The Dory Shop

Lunenburg, Nova Scotia, Canada | (902) 640-3005 | info@doryshop.com

Stories from the The Dory Shop


To Paint or Not To Paint - That is the Question

If you’re reading this you probably already know that a wooden boat isn’t the same animal as a plastic, metal or fibreglass one. Wooden boats are beautiful, organic things and no two are exactly the same. The character and type of wood; the boat builder and his-or-her mood on the days it was built; the weather going on outside the shop walls; whether the boat will live its life North or South, in salt water or fresh. All of these things and many more have an impact on the final product. That’s one thing I love about them – each one is unique.

When a boat leaves our yard, our work is finished and yours begins. None of us has the time or money to buy or build a new wooden boat every few years, and this means work. Sanding, painting, storing. Loving (yeah that’s important too – because let’s face it: If you don’t love her, you just aren’t going to spend the time doing right by her).

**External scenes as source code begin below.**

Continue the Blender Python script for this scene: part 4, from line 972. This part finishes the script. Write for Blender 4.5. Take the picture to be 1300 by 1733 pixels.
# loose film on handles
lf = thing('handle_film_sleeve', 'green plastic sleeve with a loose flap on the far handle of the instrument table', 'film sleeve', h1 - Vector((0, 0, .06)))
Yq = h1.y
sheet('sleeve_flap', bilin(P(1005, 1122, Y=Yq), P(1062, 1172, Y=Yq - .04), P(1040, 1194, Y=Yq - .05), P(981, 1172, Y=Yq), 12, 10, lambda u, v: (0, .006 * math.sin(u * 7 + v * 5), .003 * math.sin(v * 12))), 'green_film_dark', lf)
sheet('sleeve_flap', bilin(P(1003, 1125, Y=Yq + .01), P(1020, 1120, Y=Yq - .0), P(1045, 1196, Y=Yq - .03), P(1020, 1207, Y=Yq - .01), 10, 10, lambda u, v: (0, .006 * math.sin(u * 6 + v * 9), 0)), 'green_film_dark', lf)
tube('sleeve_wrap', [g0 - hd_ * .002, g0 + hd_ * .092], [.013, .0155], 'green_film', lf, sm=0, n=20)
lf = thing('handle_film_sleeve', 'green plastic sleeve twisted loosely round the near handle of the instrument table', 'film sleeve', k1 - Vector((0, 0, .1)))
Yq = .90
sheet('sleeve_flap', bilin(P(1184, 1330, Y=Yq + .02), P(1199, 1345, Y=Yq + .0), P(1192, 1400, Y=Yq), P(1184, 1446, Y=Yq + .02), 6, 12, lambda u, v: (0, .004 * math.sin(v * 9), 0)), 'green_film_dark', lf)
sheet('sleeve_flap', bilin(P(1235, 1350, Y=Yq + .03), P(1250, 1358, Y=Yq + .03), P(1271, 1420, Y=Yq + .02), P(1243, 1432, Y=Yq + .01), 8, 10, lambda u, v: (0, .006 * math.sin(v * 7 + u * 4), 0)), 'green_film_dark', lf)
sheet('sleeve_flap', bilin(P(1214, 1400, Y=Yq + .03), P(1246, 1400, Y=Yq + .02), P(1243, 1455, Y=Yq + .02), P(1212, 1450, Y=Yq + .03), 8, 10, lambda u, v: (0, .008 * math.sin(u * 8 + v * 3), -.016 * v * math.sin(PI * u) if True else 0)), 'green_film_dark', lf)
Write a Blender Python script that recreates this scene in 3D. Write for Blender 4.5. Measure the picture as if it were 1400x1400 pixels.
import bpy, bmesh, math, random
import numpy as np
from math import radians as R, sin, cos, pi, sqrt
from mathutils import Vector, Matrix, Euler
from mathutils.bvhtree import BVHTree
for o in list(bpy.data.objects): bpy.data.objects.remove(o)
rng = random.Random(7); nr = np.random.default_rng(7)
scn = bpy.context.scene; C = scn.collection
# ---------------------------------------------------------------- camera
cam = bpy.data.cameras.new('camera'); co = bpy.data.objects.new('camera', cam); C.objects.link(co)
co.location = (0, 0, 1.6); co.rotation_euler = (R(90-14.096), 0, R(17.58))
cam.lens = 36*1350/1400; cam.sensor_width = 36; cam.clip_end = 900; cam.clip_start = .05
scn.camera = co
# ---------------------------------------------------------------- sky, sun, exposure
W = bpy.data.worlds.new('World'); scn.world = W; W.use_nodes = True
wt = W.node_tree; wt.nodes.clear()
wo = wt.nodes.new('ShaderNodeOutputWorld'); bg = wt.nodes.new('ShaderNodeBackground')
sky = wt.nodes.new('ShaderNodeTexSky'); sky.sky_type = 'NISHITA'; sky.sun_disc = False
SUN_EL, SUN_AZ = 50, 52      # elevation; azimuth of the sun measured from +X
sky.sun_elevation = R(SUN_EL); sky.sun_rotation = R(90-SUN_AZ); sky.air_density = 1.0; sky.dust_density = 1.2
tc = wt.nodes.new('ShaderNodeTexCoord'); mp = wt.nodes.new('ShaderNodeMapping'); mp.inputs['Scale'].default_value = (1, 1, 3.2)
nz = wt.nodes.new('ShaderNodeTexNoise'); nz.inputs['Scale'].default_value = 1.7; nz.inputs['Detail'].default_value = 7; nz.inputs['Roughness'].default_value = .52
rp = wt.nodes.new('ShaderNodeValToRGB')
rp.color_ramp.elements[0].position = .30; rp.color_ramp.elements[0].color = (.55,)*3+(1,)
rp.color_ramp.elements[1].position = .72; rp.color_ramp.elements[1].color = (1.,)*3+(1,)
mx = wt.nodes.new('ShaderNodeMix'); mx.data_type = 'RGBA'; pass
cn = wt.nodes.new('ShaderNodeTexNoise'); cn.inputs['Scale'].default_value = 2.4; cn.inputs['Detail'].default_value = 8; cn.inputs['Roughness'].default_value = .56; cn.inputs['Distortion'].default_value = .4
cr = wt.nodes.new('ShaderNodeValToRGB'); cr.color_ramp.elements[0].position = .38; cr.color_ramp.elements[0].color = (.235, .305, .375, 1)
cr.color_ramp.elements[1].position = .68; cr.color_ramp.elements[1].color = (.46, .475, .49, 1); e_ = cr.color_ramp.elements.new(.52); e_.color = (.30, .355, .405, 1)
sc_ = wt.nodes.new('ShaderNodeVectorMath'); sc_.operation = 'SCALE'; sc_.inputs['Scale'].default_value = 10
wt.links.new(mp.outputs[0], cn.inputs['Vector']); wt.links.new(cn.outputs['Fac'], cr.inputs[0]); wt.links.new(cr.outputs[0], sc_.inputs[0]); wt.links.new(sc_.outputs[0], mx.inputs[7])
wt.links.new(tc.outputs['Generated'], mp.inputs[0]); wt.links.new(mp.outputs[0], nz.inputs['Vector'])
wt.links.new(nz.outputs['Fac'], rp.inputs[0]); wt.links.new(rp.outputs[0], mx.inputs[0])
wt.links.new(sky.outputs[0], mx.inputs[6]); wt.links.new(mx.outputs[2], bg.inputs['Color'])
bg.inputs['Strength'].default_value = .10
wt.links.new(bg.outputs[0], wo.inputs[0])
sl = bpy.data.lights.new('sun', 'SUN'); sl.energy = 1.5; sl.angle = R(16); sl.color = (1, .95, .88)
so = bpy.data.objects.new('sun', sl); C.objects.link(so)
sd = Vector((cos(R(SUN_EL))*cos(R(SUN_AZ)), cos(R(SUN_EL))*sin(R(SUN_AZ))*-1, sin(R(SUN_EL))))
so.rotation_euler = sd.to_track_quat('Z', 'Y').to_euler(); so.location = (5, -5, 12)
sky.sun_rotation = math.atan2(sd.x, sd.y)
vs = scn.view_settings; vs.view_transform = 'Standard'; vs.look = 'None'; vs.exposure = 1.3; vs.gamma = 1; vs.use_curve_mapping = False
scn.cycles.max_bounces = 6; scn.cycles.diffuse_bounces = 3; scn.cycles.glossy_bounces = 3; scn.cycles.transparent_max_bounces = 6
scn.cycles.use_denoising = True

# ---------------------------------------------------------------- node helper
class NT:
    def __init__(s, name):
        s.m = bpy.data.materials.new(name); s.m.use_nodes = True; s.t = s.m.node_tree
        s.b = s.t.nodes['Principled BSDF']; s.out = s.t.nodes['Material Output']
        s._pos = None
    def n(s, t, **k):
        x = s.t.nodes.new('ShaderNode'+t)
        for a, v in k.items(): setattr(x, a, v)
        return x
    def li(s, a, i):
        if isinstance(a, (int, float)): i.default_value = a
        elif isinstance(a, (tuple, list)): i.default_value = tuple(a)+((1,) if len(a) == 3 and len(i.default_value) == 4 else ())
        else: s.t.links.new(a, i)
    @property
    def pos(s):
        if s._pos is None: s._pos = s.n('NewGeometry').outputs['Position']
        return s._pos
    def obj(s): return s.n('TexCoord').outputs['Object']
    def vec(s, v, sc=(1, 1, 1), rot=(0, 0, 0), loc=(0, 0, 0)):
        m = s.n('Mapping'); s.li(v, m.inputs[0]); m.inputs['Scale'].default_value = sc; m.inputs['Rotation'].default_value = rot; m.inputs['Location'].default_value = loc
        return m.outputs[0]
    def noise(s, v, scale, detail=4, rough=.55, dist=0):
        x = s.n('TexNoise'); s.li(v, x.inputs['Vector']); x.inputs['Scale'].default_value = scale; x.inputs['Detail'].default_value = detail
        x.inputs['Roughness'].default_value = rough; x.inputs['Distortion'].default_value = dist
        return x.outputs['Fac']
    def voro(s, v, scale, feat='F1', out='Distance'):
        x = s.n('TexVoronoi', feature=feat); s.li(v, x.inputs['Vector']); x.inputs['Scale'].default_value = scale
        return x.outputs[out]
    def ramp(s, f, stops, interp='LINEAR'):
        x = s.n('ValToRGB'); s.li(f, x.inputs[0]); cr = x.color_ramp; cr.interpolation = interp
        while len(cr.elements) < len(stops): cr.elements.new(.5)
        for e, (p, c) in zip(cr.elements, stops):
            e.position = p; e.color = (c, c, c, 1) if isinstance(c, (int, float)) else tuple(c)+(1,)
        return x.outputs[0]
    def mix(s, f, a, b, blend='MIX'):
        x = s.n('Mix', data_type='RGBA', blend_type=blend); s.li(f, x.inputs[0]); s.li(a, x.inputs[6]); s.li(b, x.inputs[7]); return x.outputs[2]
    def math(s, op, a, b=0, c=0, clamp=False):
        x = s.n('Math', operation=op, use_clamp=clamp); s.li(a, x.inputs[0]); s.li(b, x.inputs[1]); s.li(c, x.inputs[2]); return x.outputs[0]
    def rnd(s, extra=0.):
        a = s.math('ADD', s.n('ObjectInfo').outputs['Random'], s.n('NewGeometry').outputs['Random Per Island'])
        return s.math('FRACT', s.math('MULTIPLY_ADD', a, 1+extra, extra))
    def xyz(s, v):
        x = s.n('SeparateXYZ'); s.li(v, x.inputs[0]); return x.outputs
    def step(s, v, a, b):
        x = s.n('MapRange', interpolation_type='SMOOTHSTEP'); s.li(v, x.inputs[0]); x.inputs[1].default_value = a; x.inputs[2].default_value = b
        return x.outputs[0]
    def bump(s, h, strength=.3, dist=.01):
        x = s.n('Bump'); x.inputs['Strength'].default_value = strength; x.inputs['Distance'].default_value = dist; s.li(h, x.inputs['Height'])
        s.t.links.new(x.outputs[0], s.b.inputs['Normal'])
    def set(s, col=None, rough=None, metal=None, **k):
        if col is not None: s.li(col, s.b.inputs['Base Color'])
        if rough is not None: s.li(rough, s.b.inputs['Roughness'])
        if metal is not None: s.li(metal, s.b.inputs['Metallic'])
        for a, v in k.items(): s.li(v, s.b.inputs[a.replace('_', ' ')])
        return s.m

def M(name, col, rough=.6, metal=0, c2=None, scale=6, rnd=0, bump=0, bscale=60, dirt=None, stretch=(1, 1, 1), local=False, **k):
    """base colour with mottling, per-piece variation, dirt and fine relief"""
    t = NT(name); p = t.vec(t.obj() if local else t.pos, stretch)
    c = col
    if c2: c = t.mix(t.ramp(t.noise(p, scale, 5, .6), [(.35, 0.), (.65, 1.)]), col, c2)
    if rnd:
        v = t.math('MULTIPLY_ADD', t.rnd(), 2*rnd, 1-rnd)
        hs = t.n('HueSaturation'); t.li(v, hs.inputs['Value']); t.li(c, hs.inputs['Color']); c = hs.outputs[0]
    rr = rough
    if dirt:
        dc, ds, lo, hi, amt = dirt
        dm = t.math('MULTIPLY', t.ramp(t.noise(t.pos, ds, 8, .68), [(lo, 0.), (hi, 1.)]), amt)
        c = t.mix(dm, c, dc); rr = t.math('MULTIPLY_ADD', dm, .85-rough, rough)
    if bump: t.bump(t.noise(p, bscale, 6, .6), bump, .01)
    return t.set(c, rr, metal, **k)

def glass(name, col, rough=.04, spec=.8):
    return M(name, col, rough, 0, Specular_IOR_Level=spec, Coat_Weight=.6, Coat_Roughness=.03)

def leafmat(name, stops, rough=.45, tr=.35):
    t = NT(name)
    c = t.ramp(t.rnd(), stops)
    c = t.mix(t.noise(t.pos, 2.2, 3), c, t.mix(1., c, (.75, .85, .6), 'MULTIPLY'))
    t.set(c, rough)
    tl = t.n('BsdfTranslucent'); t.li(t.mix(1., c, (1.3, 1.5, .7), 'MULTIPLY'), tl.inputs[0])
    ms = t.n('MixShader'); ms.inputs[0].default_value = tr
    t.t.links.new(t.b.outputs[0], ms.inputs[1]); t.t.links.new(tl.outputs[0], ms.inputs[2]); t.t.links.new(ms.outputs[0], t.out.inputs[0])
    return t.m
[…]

You’re all responsible boat owners, right?  Let’s say you’ve gone over your boat thoroughly. She’s sanded down and maybe you found a few little soft spots and you’ve fixed her up “right some good” …  but it’s spring and you’re in a rush and you just want to get her in the water and get going. Maybe there’s a whole new bottom on her, maybe it’s just the sanded bottom that needed no repairs at all. Regardless, you’re in a rush and surely everything will be fine. Just toss her in the water and you can take care of the paint next weekend … later this summer … over the winter. Right? Wrong. So, so wrong.

Let me demonstrate why this is wrong using our very own dory. Let’s be clear: this dory isn’t owned by someone else, this is ours and we know what we’re doing. We put a new bottom on in the summer. Summer 2015. Late summer 2015. Once she was all pretty and cleaned up, we needed to use her and so she was rushed into the water. She was used a lot, but she also sat a lot. When we hauled her out in late autumn, after about three months in the water, and she had an entire touch tank living on her derriere.  But that’s okay: it’s the ocean. Things grow. Lichen happens.

We’ve just finished a big, beautiful Faroese Faering boat here at the Dory Shop, and so Bub and Andrew took a free moment to get to that derriere. Look what they found.

Worm-eaten wood

You can clearly see where the worms filled their bellies with our beautiful new wood. Just the sapwood, mind you. They didn’t make it further than that sapwood. But in three months the worms did a wonderful job eating the bottom of our dory, and all because we were too anxious to get her back into the water. Had we taken an extra day or two and put on some marine bottom paint, this simply would not have happened.

If you own a dory, or any wooden boat at all for that matter, don’t cut corners. Treat her well, and she’ll be there for years and years and years. Keep taking short cuts and in no time at all you’ll have yourself an awfully expensive bonfire.